→ Objective
Output the full listing below exactly, without the pictures.

→ Dataset extract

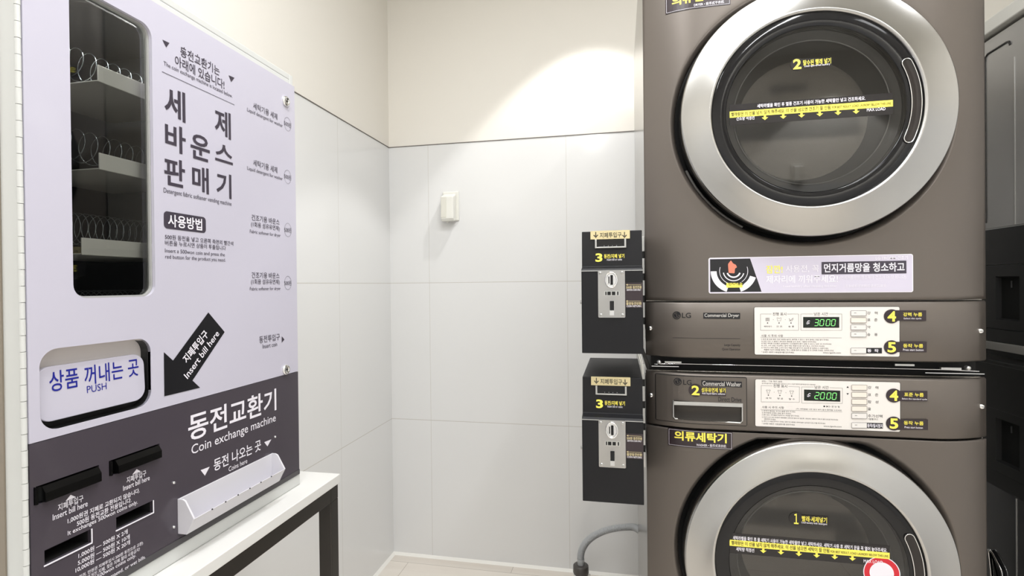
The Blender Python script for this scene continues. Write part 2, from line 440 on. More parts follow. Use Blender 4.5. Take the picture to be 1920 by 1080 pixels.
# the inner lip of the window and the pane
v, f = slab(win, [rrect(wy0+.0025, wy1-.0025, wz0+.0025, wz1-.0025, .015)], .006)
G().add([(XV-.0082+z, x, y) for x, y, z in v], f).build('window_gasket', mat('gasket_grey', srgb(165, 165, 162), .4), vm)
v, f = slab(rrect(wy0+.001, wy1-.001, wz0+.001, wz1-.001, .016), [], .002)
G().add([(XV-.0095+z, x, y) for x, y, z in v], f).build('window_pane', 'pane', vm)
# inner compartment behind the window
g = G()
g.box(XL+.03, XV-.018, wy0-.04, wy0-.036, 1.13, VT-.03); g.box(XL+.03, XV-.018, wy1+.11, wy1+.114, 1.13, VT-.03)
g.box(XL+.03, XL+.034, wy0-.036, wy1+.11, 1.13, VT-.03); g.box(XL+.034, XV-.018, wy0-.036, wy1+.11, 1.13, 1.134)
g.box(XL+.034, XV-.018, wy0-.036, wy1+.11, VT-.05, VT-.03)
g.build('inner_compartment', 'dark', vm)
light('cabinet_lamp', 'AREA', (XV-.03, .62, VT-.056), .35, (1, 1, .97), (XV-.10, .62, 1.2), shape='RECTANGLE', size=.2, size_y=.008)
# shelves with spirals of wire, running along the machine
def spiral(y0, y1, cx, cz, r, pitch):
    n = int((y1-y0)/pitch*24); return [(cx+r*cos(2*pi*i/24), y0+(y1-y0)*i/n, cz+r*sin(2*pi*i/24)) for i in range(n+1)]
for k, (zt, ys, r, pt) in enumerate(((1.497, .592, .0215, .018), (1.376, .592, .022, .018), (1.2568, .566, .022, .0105), (1.166, .535, .021, .008))):
    sh = G()
    sh.prism([(-.702, zt), (-.700, zt), (-.700, zt-.023), (-.86, zt-.023), (-.86, zt-.021), (-.702, zt-.021)], 1, ys, wy1+.10)
    so = sh.build('shelf', 'trayg', vm, .0008)
    yw = ys-.045 if ys > .58 else wy0-.02
    G().tube(spiral(yw, wy1+.09, -.735, zt+(.0025, .011, .0148, -.001)[k], r, pt), .0007 if k < 2 else .0006, 6).build('coil', 'wire', so)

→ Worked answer
The Blender Python script for this scene continues. Write part 2, from line 440 on. More parts follow. Use Blender 4.5. Take the picture to be 1920 by 1080 pixels.
# the inner lip of the window and the pane
v, f = slab(win, [rrect(wy0+.0025, wy1-.0025, wz0+.0025, wz1-.0025, .015)], .006)
G().add([(XV-.0082+z, x, y) for x, y, z in v], f).build('window_gasket', mat('gasket_grey', srgb(165, 165, 162), .4), vm)
v, f = slab(rrect(wy0+.001, wy1-.001, wz0+.001, wz1-.001, .016), [], .002)
G().add([(XV-.0095+z, x, y) for x, y, z in v], f).build('window_pane', 'pane', vm)
# inner compartment behind the window
g = G()
g.box(XL+.03, XV-.018, wy0-.04, wy0-.036, 1.13, VT-.03); g.box(XL+.03, XV-.018, wy1+.11, wy1+.114, 1.13, VT-.03)
g.box(XL+.03, XL+.034, wy0-.036, wy1+.11, 1.13, VT-.03); g.box(XL+.034, XV-.018, wy0-.036, wy1+.11, 1.13, 1.134)
g.box(XL+.034, XV-.018, wy0-.036, wy1+.11, VT-.05, VT-.03)
g.build('inner_compartment', 'dark', vm)
light('cabinet_lamp', 'AREA', (XV-.03, .62, VT-.056), .35, (1, 1, .97), (XV-.10, .62, 1.2), shape='RECTANGLE', size=.2, size_y=.008)
# shelves with spirals of wire, running along the machine
def spiral(y0, y1, cx, cz, r, pitch):
    n = int((y1-y0)/pitch*24); return [(cx+r*cos(2*pi*i/24), y0+(y1-y0)*i/n, cz+r*sin(2*pi*i/24)) for i in range(n+1)]
for k, (zt, ys, r, pt) in enumerate(((1.497, .592, .0215, .018), (1.376, .592, .022, .018), (1.2568, .566, .022, .0105), (1.166, .535, .021, .008))):
    sh = G()
    sh.prism([(-.702, zt), (-.700, zt), (-.700, zt-.023), (-.86, zt-.023), (-.86, zt-.021), (-.702, zt-.021)], 1, ys, wy1+.10)
    so = sh.build('shelf', 'trayg', vm, .0008)
    yw = ys-.045 if ys > .58 else wy0-.02
    G().tube(spiral(yw, wy1+.09, -.735, zt+(.0025, .011, .0148, -.001)[k], r, pt), .0007 if k < 2 else .0006, 6).build('coil', 'wire', so)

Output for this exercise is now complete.